* _DATA SECTION_:

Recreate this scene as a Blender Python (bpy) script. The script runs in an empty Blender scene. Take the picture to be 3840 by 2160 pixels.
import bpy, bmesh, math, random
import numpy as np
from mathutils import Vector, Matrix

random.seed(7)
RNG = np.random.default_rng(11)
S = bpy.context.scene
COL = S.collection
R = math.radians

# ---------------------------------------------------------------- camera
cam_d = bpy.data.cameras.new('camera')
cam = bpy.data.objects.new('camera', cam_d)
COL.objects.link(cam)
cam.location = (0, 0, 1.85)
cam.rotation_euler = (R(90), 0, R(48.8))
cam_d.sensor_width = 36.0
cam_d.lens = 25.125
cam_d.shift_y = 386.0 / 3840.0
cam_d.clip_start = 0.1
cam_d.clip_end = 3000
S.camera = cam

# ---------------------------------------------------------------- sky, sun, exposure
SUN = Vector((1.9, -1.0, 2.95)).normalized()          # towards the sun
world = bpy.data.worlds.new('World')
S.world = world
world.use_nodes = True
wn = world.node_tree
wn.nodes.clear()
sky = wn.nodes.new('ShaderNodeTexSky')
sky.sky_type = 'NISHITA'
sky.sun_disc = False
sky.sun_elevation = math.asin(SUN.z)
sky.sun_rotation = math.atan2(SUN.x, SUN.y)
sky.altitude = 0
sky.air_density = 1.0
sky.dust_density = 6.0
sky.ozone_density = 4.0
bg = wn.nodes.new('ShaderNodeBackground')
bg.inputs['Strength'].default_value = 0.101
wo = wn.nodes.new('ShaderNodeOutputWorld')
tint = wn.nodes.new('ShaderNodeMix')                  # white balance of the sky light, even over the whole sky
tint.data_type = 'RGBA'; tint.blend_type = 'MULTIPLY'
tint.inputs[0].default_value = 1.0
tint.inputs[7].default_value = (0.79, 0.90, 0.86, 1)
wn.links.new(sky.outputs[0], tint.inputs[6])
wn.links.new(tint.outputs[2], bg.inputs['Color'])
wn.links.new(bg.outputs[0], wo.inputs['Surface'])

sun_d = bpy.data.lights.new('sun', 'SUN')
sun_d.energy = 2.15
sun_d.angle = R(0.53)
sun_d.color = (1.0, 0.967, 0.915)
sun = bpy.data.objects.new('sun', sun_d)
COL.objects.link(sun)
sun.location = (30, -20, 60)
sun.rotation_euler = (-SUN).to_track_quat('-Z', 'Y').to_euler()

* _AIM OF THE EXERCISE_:
All of the data needs to be printed once more, exactly.

* _FINISHED TASK_:
Recreate this scene as a Blender Python (bpy) script. The script runs in an empty Blender scene. Take the picture to be 3840 by 2160 pixels.
import bpy, bmesh, math, random
import numpy as np
from mathutils import Vector, Matrix

random.seed(7)
RNG = np.random.default_rng(11)
S = bpy.context.scene
COL = S.collection
R = math.radians

# ---------------------------------------------------------------- camera
cam_d = bpy.data.cameras.new('camera')
cam = bpy.data.objects.new('camera', cam_d)
COL.objects.link(cam)
cam.location = (0, 0, 1.85)
cam.rotation_euler = (R(90), 0, R(48.8))
cam_d.sensor_width = 36.0
cam_d.lens = 25.125
cam_d.shift_y = 386.0 / 3840.0
cam_d.clip_start = 0.1
cam_d.clip_end = 3000
S.camera = cam

# ---------------------------------------------------------------- sky, sun, exposure
SUN = Vector((1.9, -1.0, 2.95)).normalized()          # towards the sun
world = bpy.data.worlds.new('World')
S.world = world
world.use_nodes = True
wn = world.node_tree
wn.nodes.clear()
sky = wn.nodes.new('ShaderNodeTexSky')
sky.sky_type = 'NISHITA'
sky.sun_disc = False
sky.sun_elevation = math.asin(SUN.z)
sky.sun_rotation = math.atan2(SUN.x, SUN.y)
sky.altitude = 0
sky.air_density = 1.0
sky.dust_density = 6.0
sky.ozone_density = 4.0
bg = wn.nodes.new('ShaderNodeBackground')
bg.inputs['Strength'].default_value = 0.101
wo = wn.nodes.new('ShaderNodeOutputWorld')
tint = wn.nodes.new('ShaderNodeMix')                  # white balance of the sky light, even over the whole sky
tint.data_type = 'RGBA'; tint.blend_type = 'MULTIPLY'
tint.inputs[0].default_value = 1.0
tint.inputs[7].default_value = (0.79, 0.90, 0.86, 1)
wn.links.new(sky.outputs[0], tint.inputs[6])
wn.links.new(tint.outputs[2], bg.inputs['Color'])
wn.links.new(bg.outputs[0], wo.inputs['Surface'])

sun_d = bpy.data.lights.new('sun', 'SUN')
sun_d.energy = 2.15
sun_d.angle = R(0.53)
sun_d.color = (1.0, 0.967, 0.915)
sun = bpy.data.objects.new('sun', sun_d)
COL.objects.link(sun)
sun.location = (30, -20, 60)
sun.rotation_euler = (-SUN).to_track_quat('-Z', 'Y').to_euler()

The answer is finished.